Killer Joe ★★★★

Let me be the next in a long line of people who have already seen it to say this: HOLY SHIT.

The combination of director William Friedkin and screenwriter/playwright Tracy Letts had already proved to be a stellar one with the release of "Bug" several years ago, and with "Killer Joe" they amp up the nastiness and once again push their actors to extremes, and the end result is a sick pleasure. Matthew McConaughey has absolutely never been better as he continues to go on a rampage of career-redeeming role choices, and his embodiment of Letts' sadistic, intelligent, unpredictable, charismatic, and darkly comic Joe is something you have to see to believe. 2012 will be looked back on someday as the year that changed the direction of McConaughey's career for the better, and it should also be recognized as the year that ignited the rising career of Juno Temple, who should be dismissed when talking about strong performances in this movie. McConaughey certainly stands out the most, but Temple does a terrific job of holding her own in scenes they share together, and she adds a notch of diversity to an already very promising filmography.

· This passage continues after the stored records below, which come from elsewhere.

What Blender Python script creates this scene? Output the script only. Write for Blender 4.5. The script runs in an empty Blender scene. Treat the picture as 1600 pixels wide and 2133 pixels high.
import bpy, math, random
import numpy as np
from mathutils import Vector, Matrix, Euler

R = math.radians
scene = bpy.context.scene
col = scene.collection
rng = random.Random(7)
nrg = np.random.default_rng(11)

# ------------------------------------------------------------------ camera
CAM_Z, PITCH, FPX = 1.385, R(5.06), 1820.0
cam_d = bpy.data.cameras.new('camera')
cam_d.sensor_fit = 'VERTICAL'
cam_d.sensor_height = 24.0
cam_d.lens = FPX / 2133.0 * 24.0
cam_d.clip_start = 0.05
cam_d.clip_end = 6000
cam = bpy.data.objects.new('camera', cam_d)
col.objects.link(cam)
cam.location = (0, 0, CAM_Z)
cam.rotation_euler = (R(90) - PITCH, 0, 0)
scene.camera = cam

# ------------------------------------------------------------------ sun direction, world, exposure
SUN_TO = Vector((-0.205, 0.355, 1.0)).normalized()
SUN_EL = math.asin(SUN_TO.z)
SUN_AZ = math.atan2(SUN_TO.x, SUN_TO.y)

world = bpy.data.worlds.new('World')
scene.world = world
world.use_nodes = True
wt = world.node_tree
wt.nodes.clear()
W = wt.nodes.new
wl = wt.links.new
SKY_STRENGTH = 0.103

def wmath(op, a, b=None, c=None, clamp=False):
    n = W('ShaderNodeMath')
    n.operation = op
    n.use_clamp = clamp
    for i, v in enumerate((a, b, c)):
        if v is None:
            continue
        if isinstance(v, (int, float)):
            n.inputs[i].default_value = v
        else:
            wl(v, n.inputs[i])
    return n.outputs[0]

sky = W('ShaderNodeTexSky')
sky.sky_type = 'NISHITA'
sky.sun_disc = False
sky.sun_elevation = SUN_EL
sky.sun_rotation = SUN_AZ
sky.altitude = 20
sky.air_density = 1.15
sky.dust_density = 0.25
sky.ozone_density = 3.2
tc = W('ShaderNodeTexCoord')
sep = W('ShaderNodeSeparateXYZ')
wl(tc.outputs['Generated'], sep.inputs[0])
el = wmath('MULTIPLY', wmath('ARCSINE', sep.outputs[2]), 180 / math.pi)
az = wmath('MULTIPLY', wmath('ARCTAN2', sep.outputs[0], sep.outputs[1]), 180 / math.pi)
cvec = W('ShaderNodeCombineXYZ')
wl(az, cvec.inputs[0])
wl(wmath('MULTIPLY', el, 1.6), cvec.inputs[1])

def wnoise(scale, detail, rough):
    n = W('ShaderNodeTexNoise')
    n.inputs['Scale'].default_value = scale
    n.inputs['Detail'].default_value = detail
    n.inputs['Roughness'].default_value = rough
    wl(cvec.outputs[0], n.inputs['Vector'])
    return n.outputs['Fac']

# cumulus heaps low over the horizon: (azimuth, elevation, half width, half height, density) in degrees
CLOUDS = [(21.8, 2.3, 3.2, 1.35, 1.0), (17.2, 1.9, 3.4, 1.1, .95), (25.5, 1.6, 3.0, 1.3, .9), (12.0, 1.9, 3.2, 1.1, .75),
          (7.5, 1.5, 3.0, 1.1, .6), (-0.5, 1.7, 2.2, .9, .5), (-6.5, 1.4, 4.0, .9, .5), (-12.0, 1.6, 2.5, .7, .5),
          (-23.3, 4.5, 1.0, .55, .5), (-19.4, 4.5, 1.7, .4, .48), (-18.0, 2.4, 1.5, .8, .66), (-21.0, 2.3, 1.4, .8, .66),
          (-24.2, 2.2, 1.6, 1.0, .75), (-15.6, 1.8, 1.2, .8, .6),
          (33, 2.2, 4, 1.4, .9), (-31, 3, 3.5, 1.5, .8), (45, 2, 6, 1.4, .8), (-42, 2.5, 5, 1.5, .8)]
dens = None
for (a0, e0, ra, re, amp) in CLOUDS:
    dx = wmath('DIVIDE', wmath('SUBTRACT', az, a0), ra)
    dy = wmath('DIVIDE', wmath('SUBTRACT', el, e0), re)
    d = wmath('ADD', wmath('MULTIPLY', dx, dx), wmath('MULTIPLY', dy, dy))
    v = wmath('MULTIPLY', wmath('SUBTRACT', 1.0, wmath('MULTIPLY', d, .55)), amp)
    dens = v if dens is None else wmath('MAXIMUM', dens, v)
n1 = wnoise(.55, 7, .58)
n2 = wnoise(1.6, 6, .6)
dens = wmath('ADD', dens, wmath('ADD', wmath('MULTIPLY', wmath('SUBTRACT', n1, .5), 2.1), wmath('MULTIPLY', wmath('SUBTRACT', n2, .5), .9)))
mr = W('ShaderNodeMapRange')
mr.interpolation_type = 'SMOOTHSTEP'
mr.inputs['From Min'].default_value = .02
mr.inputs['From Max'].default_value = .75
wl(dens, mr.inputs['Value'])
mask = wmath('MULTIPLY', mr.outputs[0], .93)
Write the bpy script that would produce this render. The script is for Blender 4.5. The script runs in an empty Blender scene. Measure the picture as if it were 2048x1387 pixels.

Filling out the cast are Emile Hirsch, Thomas Haden Church, and Gina Gershon, who play some of the most memorably stupid lower-class criminals in a long time. Church and Gershon are extremely impressive as they handle Letts' dialogue quite nicely, but Hirsch seems to be overdoing it for almost the entire way. He's the only knock against the movie on a performance basis, but he doesn't bring it down enough to distract from all of the demented strengths it possesses everywhere else.

It has some problems getting it together in the opening act, but once McConaughey's Joe appears on screen, the sick journey really takes off. Fun stuff.